I stayed up until two, chatting with some of the other comedians, trying not to beam too much; some of them had got through, some of them hadn't, and you don't want some grinning halfwit extolling the virtues of their own fortune when you're deep in a mire of gloom. It's hardest when it's your first failure, I suppose: the pressure cooker of this event is one that I've always struggled with, and I could try to help others, but I'm not sure if anything anyone else says is really consolation.

I got back to my friend's flat where I'm staying, flopped into bed after I'd told my wife the good news, and went to sleep, failing to get up in the morning for my scheduled run, and then taking an hour to book a holiday with my wife. Technology is harder than it should be. Always.

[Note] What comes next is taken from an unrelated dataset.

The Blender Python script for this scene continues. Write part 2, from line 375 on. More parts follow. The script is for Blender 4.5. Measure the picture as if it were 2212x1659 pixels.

I flicked through my friend's copy of Noakes' Running Lore. Apparently tests have shown that male runners are more likely to get their wives pregnant with boys than girls, but only if they run less than 48 miles per week, or more than 120. I'm not sure if the tests were statistically significant (or indeed the testes) but I wonder why this phenomenon would occur. There are more male than female sperm produced (because you need to produce more boys for gender parity, because (here comes a massive generalisation) boys ride more motorcycles and have more fights in pubs than girls, so they have a higher mortality rate that nature corrects for), so perhaps the shaking and pounding of all that running kills male sperm more effectively than female sperm, but only does so seriously once you hit the 48 mile barrier. But, the male sperm that do survive must be super tough, like French Foreign Legion spermatazoa, and so once that mileage goes beyond 120, the female sperm are dying in droves and the only ones left are those hardy male mercenary sperm, hiding in the desert from their pasts in exchange for a fresh passport in a decade.

Er. I think I'm extending a metaphor more than I need to. Or you shouldn't run for extended periods on the balls.

Of your feet.

Ahem.

Lunch was celebratory dim sum with some of the other comedians, and then in the afternoon I pottered around, trying to show some of the visitors from Singapore some of the attractions of Hong Kong, and just walking them round and round the IFC mall. Well, it it a pretty important part of Hong Kong to some Hong Kongers, so I suppose I was doing my tourist guide bit.

We went to my favourite coffee bar, Fuel, and not only did the guy at the till recognise me, when I hadn't been there for six months and I only ever appeared once a week, but he also complimented me on losing weight. So that was another boost to my self-esteem, in the same month that somebody told me they thought I was only in my mid-twenties. Maybe all that fresh fruit is working.

Finally, having deposited comedian at the airport express, I went back to the flat, changed into my running kit, and took a taxi to Happy Valley to run 10k. I was meant to run this as hard as the shorter, hard run I did on Tuesday - and that was on a full night's sleep and proper hydration, not staying out late drinking gin and not eating properly all day. But I hit the same rhythm, my arms and legs pumping a constant tempo round and round the track, and I did my best 10k since New Year's Day 2007 - pretty good for an old(er) guy. Maybe it was the coffee that did it.

In the evening, I went back to Tin Hau, my old stomping ground in Hong Kong. It's Mid Autumn Festival, which means half of Hong Kong is also in Tin Hau, possibly to look at the great tourist attraction: massive crowds. We had a good dinner, tried and failed to get dessert at Ching Ching, and then headed home - I had a cat to cuddle.

I've also got a new addition to my martial arts joke:

I'm running a Chinese MMA gym. It's called Wonton Violence.

Ah, come on, you know it's as side splitting as my old shoe material (and that might make a comeback on Saturday night).